Data extract ->
# # # # # # #

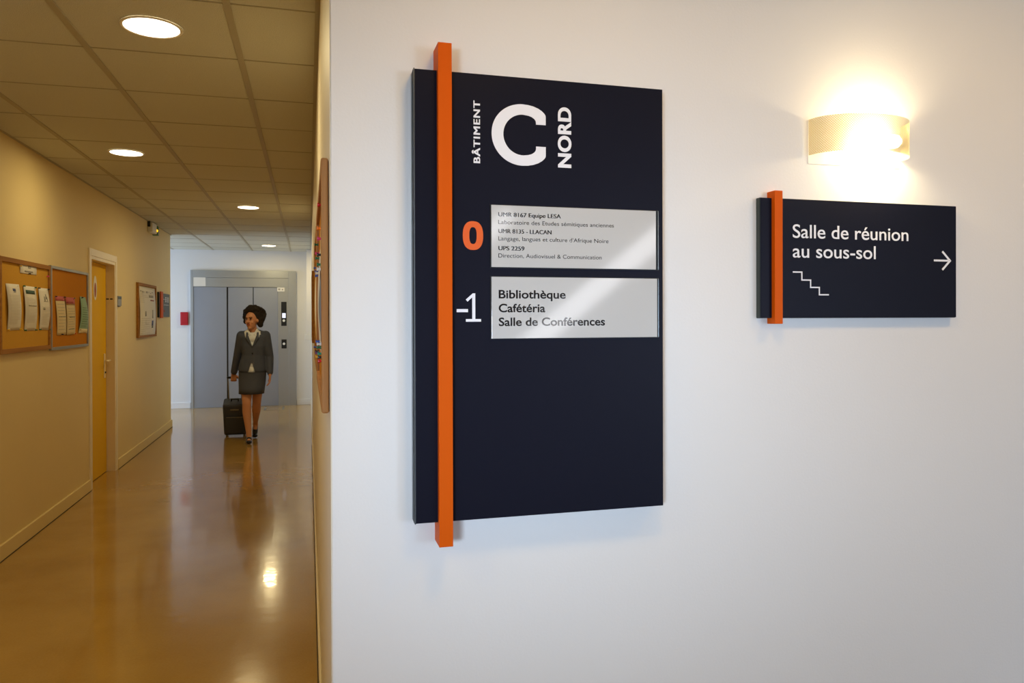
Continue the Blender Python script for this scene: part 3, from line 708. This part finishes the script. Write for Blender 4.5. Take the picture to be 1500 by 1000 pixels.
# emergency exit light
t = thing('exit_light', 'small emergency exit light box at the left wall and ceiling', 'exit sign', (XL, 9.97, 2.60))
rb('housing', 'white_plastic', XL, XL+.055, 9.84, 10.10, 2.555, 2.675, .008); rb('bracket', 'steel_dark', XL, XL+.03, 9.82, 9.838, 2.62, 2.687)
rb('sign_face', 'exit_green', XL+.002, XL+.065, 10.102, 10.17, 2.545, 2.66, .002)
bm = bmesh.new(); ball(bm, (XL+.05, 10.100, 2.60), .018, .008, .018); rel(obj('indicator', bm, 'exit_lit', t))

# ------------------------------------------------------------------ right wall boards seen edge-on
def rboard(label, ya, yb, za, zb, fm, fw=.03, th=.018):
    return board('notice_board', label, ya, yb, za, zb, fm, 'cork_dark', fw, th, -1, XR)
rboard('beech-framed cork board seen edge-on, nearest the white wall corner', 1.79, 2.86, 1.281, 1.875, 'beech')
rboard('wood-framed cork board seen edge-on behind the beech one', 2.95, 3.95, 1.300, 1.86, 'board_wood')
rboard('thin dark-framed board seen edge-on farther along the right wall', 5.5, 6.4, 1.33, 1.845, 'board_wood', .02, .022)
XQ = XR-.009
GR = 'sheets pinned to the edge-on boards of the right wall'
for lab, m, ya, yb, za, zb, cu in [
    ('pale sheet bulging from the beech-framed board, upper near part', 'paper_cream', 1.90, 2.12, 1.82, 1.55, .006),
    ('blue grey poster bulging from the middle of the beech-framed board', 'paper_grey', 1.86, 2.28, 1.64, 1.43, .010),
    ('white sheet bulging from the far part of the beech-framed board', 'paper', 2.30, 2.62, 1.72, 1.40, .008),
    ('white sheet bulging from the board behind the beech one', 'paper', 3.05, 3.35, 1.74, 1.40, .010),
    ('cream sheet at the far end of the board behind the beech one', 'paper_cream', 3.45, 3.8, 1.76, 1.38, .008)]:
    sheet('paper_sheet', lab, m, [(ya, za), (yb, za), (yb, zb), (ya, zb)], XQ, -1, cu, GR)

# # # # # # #

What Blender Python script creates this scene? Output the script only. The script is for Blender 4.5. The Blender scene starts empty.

# # # # # # #

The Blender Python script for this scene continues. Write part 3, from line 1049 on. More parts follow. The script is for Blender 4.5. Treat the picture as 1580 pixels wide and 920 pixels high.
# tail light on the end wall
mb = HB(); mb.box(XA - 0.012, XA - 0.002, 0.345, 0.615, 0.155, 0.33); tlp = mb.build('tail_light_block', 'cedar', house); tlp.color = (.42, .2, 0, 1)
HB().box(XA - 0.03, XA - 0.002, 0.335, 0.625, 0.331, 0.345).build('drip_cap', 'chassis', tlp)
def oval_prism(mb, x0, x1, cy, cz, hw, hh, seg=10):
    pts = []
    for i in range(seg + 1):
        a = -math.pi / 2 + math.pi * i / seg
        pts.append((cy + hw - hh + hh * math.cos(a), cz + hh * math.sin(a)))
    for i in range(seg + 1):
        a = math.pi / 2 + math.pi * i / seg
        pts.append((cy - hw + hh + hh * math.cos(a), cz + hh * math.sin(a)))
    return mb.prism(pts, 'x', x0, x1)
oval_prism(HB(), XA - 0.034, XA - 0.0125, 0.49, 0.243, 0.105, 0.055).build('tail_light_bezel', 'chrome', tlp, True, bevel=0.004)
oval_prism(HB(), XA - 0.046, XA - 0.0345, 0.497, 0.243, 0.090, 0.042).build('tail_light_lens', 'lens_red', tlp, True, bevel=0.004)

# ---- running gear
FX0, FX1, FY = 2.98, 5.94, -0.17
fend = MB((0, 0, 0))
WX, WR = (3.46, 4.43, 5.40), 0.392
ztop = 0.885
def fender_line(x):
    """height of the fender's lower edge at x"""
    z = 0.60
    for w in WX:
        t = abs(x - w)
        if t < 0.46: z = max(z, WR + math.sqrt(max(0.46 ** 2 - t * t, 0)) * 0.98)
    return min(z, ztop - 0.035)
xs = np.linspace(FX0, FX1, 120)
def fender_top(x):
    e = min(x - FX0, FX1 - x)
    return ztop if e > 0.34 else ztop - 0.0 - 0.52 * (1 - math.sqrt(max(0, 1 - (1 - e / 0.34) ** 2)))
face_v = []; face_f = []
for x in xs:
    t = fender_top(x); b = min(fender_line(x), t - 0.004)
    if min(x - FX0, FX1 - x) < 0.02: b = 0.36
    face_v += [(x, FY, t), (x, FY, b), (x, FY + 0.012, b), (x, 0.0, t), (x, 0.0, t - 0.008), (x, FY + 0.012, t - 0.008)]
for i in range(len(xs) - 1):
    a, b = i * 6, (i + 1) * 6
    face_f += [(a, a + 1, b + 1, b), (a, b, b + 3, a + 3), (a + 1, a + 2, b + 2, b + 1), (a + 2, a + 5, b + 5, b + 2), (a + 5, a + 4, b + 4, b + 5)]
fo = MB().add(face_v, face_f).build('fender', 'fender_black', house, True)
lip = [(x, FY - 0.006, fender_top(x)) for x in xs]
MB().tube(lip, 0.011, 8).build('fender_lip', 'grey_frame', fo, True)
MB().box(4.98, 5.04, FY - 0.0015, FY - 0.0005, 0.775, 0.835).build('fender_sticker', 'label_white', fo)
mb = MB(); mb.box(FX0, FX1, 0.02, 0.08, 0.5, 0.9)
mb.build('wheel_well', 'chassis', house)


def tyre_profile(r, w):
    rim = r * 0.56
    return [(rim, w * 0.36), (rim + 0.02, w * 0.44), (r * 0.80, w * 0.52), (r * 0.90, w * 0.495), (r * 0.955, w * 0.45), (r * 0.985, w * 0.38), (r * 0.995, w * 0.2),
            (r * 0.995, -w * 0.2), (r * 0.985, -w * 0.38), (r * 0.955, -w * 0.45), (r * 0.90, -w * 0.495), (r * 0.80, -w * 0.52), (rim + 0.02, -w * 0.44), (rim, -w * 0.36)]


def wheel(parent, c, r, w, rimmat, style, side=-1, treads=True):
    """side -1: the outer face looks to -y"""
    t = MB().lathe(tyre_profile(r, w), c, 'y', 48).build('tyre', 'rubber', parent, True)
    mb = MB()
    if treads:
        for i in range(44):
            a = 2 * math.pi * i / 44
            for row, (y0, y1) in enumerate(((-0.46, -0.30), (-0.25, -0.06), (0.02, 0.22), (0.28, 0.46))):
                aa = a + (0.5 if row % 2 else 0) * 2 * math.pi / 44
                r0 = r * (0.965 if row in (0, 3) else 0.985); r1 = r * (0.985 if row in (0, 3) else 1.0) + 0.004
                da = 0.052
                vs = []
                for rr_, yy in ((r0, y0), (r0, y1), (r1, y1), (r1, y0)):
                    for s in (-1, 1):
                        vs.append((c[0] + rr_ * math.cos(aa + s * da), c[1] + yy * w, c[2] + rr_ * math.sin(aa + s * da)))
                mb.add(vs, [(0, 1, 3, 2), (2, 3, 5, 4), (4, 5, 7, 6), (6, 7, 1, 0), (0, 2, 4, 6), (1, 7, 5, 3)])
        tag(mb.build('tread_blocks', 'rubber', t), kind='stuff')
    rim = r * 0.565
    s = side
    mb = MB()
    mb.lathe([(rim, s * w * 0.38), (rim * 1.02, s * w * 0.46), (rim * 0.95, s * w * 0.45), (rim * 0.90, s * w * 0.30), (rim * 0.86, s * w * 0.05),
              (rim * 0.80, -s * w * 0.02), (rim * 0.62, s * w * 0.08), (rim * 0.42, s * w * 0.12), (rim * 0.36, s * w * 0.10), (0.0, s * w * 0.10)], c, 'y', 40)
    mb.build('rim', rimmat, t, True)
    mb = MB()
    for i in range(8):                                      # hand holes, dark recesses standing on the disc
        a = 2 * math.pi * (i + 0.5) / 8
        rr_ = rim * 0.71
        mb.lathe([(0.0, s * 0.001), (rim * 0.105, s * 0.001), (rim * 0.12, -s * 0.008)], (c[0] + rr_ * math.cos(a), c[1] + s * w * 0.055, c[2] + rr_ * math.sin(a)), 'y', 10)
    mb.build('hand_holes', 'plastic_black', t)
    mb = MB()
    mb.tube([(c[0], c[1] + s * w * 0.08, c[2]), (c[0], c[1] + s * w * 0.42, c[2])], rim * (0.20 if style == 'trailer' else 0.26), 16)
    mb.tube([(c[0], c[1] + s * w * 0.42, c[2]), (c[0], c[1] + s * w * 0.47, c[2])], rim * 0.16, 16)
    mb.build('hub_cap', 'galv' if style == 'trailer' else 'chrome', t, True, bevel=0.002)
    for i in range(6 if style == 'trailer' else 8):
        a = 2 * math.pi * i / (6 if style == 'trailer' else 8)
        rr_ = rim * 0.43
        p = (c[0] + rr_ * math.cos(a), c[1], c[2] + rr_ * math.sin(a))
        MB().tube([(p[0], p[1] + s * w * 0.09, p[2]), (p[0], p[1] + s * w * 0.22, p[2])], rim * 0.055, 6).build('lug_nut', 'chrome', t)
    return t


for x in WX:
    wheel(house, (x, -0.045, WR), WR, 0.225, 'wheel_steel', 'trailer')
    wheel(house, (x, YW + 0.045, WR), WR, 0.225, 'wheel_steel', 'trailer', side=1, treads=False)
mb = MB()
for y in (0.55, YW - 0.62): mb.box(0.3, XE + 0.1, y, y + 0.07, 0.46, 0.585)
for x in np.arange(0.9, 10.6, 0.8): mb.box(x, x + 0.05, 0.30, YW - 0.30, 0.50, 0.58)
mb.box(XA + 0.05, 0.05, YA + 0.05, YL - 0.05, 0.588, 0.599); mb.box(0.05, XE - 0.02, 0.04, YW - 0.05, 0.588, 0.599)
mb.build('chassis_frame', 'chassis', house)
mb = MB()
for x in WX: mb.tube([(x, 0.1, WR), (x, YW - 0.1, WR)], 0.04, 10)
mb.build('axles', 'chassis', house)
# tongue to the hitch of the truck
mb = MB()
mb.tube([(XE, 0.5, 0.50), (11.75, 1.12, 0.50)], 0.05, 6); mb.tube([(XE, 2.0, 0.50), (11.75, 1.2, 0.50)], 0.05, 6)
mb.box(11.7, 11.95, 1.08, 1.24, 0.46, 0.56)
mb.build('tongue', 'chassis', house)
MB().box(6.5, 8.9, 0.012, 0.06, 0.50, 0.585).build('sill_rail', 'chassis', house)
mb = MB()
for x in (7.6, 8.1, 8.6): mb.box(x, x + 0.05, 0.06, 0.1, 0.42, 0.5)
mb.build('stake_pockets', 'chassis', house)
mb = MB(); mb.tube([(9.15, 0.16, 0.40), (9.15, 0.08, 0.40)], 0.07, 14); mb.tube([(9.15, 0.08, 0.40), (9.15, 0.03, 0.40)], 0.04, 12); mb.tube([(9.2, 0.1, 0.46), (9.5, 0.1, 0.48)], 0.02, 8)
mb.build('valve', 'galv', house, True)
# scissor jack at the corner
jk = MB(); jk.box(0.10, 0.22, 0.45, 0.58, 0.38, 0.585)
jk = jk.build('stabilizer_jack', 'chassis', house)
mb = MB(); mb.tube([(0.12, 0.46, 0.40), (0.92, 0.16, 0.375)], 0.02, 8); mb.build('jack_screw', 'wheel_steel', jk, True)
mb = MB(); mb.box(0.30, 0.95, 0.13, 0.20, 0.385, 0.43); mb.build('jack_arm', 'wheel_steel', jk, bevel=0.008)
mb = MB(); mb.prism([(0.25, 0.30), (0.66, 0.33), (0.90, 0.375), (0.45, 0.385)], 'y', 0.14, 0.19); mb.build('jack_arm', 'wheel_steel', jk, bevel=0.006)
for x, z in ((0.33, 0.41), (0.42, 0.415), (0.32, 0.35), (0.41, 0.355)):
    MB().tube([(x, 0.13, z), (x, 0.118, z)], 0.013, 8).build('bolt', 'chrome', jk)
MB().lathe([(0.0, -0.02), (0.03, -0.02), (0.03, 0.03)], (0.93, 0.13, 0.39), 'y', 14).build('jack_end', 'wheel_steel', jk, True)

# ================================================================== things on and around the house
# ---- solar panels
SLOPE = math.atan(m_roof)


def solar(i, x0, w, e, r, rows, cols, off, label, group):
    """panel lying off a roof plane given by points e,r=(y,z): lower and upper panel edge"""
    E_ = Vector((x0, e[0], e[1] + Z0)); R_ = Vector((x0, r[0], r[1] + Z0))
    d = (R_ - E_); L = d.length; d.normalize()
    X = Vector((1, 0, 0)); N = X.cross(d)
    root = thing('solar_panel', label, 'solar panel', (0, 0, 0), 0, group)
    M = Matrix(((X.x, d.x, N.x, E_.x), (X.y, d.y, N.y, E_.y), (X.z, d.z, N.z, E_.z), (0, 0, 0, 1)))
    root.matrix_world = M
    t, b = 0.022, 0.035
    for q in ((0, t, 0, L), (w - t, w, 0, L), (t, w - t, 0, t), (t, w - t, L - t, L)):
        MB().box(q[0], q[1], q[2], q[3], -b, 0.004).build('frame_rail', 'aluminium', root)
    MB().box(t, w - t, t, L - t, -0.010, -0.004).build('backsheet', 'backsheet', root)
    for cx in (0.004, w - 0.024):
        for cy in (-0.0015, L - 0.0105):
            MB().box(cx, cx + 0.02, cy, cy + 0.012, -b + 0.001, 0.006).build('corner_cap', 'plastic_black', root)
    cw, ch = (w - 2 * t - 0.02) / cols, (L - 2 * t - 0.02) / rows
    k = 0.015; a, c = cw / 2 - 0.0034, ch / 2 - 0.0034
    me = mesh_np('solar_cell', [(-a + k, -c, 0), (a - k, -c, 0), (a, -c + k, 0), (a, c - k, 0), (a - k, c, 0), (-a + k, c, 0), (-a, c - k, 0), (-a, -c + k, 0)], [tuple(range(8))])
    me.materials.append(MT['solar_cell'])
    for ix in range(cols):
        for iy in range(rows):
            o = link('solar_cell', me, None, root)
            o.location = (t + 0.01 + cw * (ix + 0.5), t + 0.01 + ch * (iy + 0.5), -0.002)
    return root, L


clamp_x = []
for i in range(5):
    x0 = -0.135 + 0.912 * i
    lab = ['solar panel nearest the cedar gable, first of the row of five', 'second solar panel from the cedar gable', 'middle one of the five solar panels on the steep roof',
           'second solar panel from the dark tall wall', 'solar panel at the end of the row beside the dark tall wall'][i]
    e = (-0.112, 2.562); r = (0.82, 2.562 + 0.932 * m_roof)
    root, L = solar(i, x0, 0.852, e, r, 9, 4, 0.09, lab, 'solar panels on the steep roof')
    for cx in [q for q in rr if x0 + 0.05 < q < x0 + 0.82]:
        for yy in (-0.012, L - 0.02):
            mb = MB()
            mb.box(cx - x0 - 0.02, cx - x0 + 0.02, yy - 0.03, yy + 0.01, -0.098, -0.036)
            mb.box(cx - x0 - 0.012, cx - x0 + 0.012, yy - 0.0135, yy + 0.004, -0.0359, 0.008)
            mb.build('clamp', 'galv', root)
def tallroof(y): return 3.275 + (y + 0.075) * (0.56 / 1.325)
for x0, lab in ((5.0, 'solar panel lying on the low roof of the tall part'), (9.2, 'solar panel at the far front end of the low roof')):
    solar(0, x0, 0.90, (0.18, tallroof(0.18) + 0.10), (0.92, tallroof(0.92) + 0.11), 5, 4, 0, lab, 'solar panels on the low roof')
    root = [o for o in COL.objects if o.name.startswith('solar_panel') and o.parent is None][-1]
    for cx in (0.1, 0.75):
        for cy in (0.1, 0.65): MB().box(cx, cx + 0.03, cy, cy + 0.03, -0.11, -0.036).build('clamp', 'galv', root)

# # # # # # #

Reproduce verbatim the lines above, from the line with "Continue the Blender" through the line with "bm = bmesh.new();".

Continue the Blender Python script for this scene: part 3, from line 708. This part finishes the script. Write for Blender 4.5. Take the picture to be 1500 by 1000 pixels.
# emergency exit light
t = thing('exit_light', 'small emergency exit light box at the left wall and ceiling', 'exit sign', (XL, 9.97, 2.60))
rb('housing', 'white_plastic', XL, XL+.055, 9.84, 10.10, 2.555, 2.675, .008); rb('bracket', 'steel_dark', XL, XL+.03, 9.82, 9.838, 2.62, 2.687)
rb('sign_face', 'exit_green', XL+.002, XL+.065, 10.102, 10.17, 2.545, 2.66, .002)
bm = bmesh.new(); ball(bm, (XL+.05, 10.100, 2.60), .018, .008, .018); rel(obj('indicator', bm, 'exit_lit', t))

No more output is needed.